● **Instruction**:
All lines below must be repeated exactly, with the pictures omitted.

▬▬▬▬▬▬▬▬▬▬

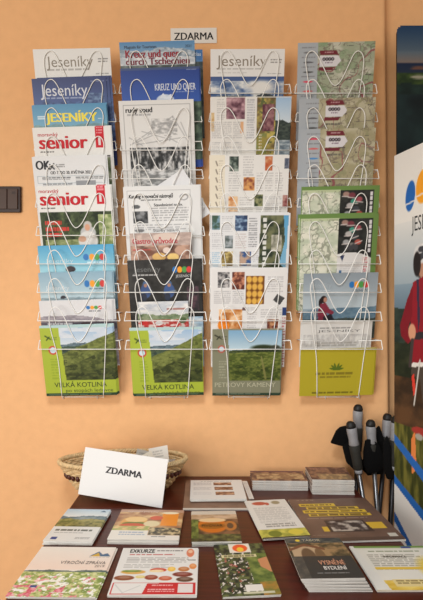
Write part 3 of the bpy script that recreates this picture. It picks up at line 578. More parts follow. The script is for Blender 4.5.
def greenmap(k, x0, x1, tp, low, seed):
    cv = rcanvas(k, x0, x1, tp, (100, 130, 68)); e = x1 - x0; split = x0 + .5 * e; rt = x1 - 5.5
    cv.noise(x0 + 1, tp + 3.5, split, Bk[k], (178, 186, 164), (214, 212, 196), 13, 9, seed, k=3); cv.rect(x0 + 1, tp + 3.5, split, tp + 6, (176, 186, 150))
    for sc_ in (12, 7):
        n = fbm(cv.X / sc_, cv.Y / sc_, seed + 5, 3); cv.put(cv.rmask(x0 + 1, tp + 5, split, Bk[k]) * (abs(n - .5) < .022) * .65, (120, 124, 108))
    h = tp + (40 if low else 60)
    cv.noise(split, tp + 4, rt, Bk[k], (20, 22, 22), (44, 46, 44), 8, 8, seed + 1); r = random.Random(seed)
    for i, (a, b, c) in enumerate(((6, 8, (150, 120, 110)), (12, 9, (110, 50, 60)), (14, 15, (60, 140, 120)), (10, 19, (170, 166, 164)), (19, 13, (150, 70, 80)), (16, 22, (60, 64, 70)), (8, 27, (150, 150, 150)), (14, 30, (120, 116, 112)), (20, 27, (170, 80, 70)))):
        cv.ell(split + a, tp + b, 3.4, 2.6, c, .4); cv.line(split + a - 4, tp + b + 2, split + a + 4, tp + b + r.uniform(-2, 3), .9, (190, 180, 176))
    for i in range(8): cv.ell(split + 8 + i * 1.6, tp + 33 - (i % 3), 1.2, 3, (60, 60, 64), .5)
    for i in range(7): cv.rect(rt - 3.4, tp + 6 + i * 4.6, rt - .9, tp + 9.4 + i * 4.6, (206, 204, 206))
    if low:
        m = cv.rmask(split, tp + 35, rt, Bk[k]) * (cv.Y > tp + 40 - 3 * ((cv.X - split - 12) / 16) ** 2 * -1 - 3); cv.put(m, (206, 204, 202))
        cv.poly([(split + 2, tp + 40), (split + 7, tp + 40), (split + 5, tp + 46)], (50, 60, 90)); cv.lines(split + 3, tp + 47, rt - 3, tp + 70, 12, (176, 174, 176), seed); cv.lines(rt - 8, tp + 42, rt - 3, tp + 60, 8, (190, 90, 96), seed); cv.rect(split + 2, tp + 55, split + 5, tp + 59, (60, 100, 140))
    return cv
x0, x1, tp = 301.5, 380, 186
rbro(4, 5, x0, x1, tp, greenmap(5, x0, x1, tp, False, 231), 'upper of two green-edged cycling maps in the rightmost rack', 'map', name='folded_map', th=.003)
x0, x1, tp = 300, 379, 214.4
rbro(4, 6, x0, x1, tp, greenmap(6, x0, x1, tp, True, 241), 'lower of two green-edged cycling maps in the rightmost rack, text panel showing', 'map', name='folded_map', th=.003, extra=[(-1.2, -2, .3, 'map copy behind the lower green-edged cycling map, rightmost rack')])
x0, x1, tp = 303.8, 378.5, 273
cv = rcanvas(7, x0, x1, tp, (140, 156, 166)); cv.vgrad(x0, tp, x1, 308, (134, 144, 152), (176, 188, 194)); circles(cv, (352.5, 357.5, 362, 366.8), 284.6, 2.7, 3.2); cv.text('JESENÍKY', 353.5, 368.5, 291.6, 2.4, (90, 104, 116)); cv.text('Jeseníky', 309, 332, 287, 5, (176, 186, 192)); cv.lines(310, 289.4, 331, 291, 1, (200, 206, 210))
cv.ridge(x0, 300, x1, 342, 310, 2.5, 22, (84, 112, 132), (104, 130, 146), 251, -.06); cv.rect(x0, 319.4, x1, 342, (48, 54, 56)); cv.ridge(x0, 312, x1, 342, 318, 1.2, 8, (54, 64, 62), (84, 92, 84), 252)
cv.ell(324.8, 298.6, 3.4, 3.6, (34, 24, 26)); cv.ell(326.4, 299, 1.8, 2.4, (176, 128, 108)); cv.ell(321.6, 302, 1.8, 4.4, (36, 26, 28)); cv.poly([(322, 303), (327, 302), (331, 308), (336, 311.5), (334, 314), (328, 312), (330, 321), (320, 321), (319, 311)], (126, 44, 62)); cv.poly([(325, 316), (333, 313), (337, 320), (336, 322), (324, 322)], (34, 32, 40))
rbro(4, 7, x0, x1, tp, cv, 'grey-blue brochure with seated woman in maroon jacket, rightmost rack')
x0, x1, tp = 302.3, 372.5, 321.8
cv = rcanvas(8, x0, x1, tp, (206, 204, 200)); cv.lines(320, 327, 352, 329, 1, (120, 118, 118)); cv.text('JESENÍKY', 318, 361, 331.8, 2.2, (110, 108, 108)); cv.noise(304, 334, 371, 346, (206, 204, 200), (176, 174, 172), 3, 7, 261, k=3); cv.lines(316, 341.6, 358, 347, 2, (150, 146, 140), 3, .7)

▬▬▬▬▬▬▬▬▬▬

● **Correct answer**:
Write part 3 of the bpy script that recreates this picture. It picks up at line 578. More parts follow. The script is for Blender 4.5.
def greenmap(k, x0, x1, tp, low, seed):
    cv = rcanvas(k, x0, x1, tp, (100, 130, 68)); e = x1 - x0; split = x0 + .5 * e; rt = x1 - 5.5
    cv.noise(x0 + 1, tp + 3.5, split, Bk[k], (178, 186, 164), (214, 212, 196), 13, 9, seed, k=3); cv.rect(x0 + 1, tp + 3.5, split, tp + 6, (176, 186, 150))
    for sc_ in (12, 7):
        n = fbm(cv.X / sc_, cv.Y / sc_, seed + 5, 3); cv.put(cv.rmask(x0 + 1, tp + 5, split, Bk[k]) * (abs(n - .5) < .022) * .65, (120, 124, 108))
    h = tp + (40 if low else 60)
    cv.noise(split, tp + 4, rt, Bk[k], (20, 22, 22), (44, 46, 44), 8, 8, seed + 1); r = random.Random(seed)
    for i, (a, b, c) in enumerate(((6, 8, (150, 120, 110)), (12, 9, (110, 50, 60)), (14, 15, (60, 140, 120)), (10, 19, (170, 166, 164)), (19, 13, (150, 70, 80)), (16, 22, (60, 64, 70)), (8, 27, (150, 150, 150)), (14, 30, (120, 116, 112)), (20, 27, (170, 80, 70)))):
        cv.ell(split + a, tp + b, 3.4, 2.6, c, .4); cv.line(split + a - 4, tp + b + 2, split + a + 4, tp + b + r.uniform(-2, 3), .9, (190, 180, 176))
    for i in range(8): cv.ell(split + 8 + i * 1.6, tp + 33 - (i % 3), 1.2, 3, (60, 60, 64), .5)
    for i in range(7): cv.rect(rt - 3.4, tp + 6 + i * 4.6, rt - .9, tp + 9.4 + i * 4.6, (206, 204, 206))
    if low:
        m = cv.rmask(split, tp + 35, rt, Bk[k]) * (cv.Y > tp + 40 - 3 * ((cv.X - split - 12) / 16) ** 2 * -1 - 3); cv.put(m, (206, 204, 202))
        cv.poly([(split + 2, tp + 40), (split + 7, tp + 40), (split + 5, tp + 46)], (50, 60, 90)); cv.lines(split + 3, tp + 47, rt - 3, tp + 70, 12, (176, 174, 176), seed); cv.lines(rt - 8, tp + 42, rt - 3, tp + 60, 8, (190, 90, 96), seed); cv.rect(split + 2, tp + 55, split + 5, tp + 59, (60, 100, 140))
    return cv
x0, x1, tp = 301.5, 380, 186
rbro(4, 5, x0, x1, tp, greenmap(5, x0, x1, tp, False, 231), 'upper of two green-edged cycling maps in the rightmost rack', 'map', name='folded_map', th=.003)
x0, x1, tp = 300, 379, 214.4
rbro(4, 6, x0, x1, tp, greenmap(6, x0, x1, tp, True, 241), 'lower of two green-edged cycling maps in the rightmost rack, text panel showing', 'map', name='folded_map', th=.003, extra=[(-1.2, -2, .3, 'map copy behind the lower green-edged cycling map, rightmost rack')])
x0, x1, tp = 303.8, 378.5, 273
cv = rcanvas(7, x0, x1, tp, (140, 156, 166)); cv.vgrad(x0, tp, x1, 308, (134, 144, 152), (176, 188, 194)); circles(cv, (352.5, 357.5, 362, 366.8), 284.6, 2.7, 3.2); cv.text('JESENÍKY', 353.5, 368.5, 291.6, 2.4, (90, 104, 116)); cv.text('Jeseníky', 309, 332, 287, 5, (176, 186, 192)); cv.lines(310, 289.4, 331, 291, 1, (200, 206, 210))
cv.ridge(x0, 300, x1, 342, 310, 2.5, 22, (84, 112, 132), (104, 130, 146), 251, -.06); cv.rect(x0, 319.4, x1, 342, (48, 54, 56)); cv.ridge(x0, 312, x1, 342, 318, 1.2, 8, (54, 64, 62), (84, 92, 84), 252)
cv.ell(324.8, 298.6, 3.4, 3.6, (34, 24, 26)); cv.ell(326.4, 299, 1.8, 2.4, (176, 128, 108)); cv.ell(321.6, 302, 1.8, 4.4, (36, 26, 28)); cv.poly([(322, 303), (327, 302), (331, 308), (336, 311.5), (334, 314), (328, 312), (330, 321), (320, 321), (319, 311)], (126, 44, 62)); cv.poly([(325, 316), (333, 313), (337, 320), (336, 322), (324, 322)], (34, 32, 40))
rbro(4, 7, x0, x1, tp, cv, 'grey-blue brochure with seated woman in maroon jacket, rightmost rack')
x0, x1, tp = 302.3, 372.5, 321.8
cv = rcanvas(8, x0, x1, tp, (206, 204, 200)); cv.lines(320, 327, 352, 329, 1, (120, 118, 118)); cv.text('JESENÍKY', 318, 361, 331.8, 2.2, (110, 108, 108)); cv.noise(304, 334, 371, 346, (206, 204, 200), (176, 174, 172), 3, 7, 261, k=3); cv.lines(316, 341.6, 358, 347, 2, (150, 146, 140), 3, .7)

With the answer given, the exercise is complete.